Latest Mission to Nauru Nets Three More Volunteers

Three more refugees being held by Australia on Nauru have now agreed to take Cambodia up on its offer to resettle them, with a rights group saying the asylum seekers had their refugee claims approved only in the past week to make the move possible.

Khieu Sopheak, spokesman for Cambodia’s Interior Ministry, said Monday that the three new refugees, all Iranians, joined a Rohingya man from Burma who volunteered last week.

“Now we have four,” he said, “one from [Burma] and three from Iran.”

General Sopheak said a Cambodian delegation that left for the South Pacific island nation just over a week ago to look for volunteers among the hundreds of refugees there was on its way back, and that the four volunteers could be here in “weeks.”

The pending arrivals are part of a controversial deal Cambodia signed with Australia last year, agreeing to resettle an unlimited number of the refugees Australia is holding on Nauru and is refusing to take in itself.

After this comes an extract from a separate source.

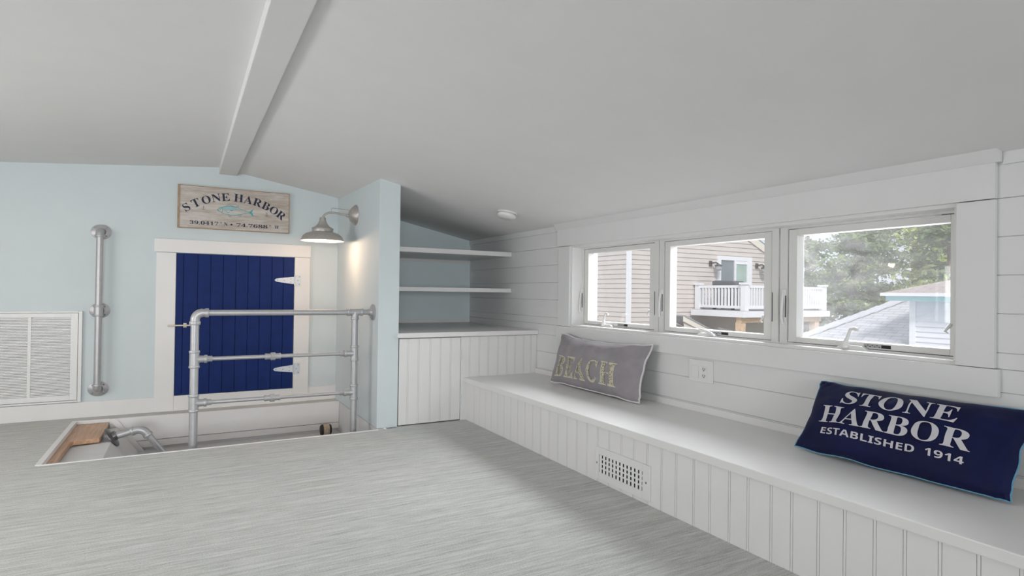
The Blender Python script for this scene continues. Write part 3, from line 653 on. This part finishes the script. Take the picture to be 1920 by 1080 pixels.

The deal includes an extra $31 million in aid for Cambodia, part of which Australia has promised to spend on improving the communities where the refugees end up settling in Cambodia.

Ian Rintoul, a spokesman for the Sydney-based Refugee Action Coalition, which has maintained contact with people on Nauru, said three of the four volunteers were being held apart from the hundreds of other refugees on the island.

“[I] can confirm there is [an] Iranian husband and wife plus another Iranian who are in OPC 1,” he said, referring to Offshore Processing Center 1.

According to an Australian government website about the camps on Nauru, OPC 1 is reserved for transferees and staff, not refugees.

Mr. Rintoul said the three were asylum seekers who had their refugee claims approved only recently —the couple as late as Saturday.

Under the terms of its deal with Australia, Cambodia agreed to take only volunteers whose refugee claims have been approved.

But Australia has struggled to convince any of the refugees to volunteer—Cambodia’s first two delegations to Nauru returned empty-handed—and has reportedly started approaching asylum seekers, too.

According to Mr. Rintoul, the single Iranian man said he was promised that his refugee application would be approved if he agreed to move to Cambodia.

“[I] can’t confirm for the couple yet, but definitely for the single Iranian man,” he said.

Mr. Rintoul said Australia has also been enticing the asylum seekers with cash payments of up to $11,700 each.

Australia’s Immigration Department has declined to answer questions about the cash or about approaching asylum seekers to volunteer for the program.

Mr. Sopheak said he did not know when any of the four volunteers had their refugee claims approved or whether or not Australia had made a deal with them.

Australia had hoped to send the first planeload of refugees out of Nauru a week ago Monday, but postponed the flight because of “logistical issues” with Cambodia, Australian Immigration Minister Peter Dutton said last week.

Cambodia’s Interior Ministry has said it wants to thoroughly vet the volunteers and their backgrounds before it lets them land.

Australia has promised to pay all living expenses for refugees who move from Nauru to Cambodia for at least a year and offered additional incentives for those who sign up early, including cash in hand and a bank account to get them started. It has said that a similar deal might not be available for those who wait.

But Australia has also been giving those on Nauru misleading information about life in Cambodia, which remains one of the poorest and most corrupt countries in the world.

Australia is telling them that Cambodians have “high standards of healthcare” and “enjoy all the freedoms of a democratic society,” and that the country “does not have problems with violent crime.”

The Australian government’s own travel advice on Cambodia says the opposite.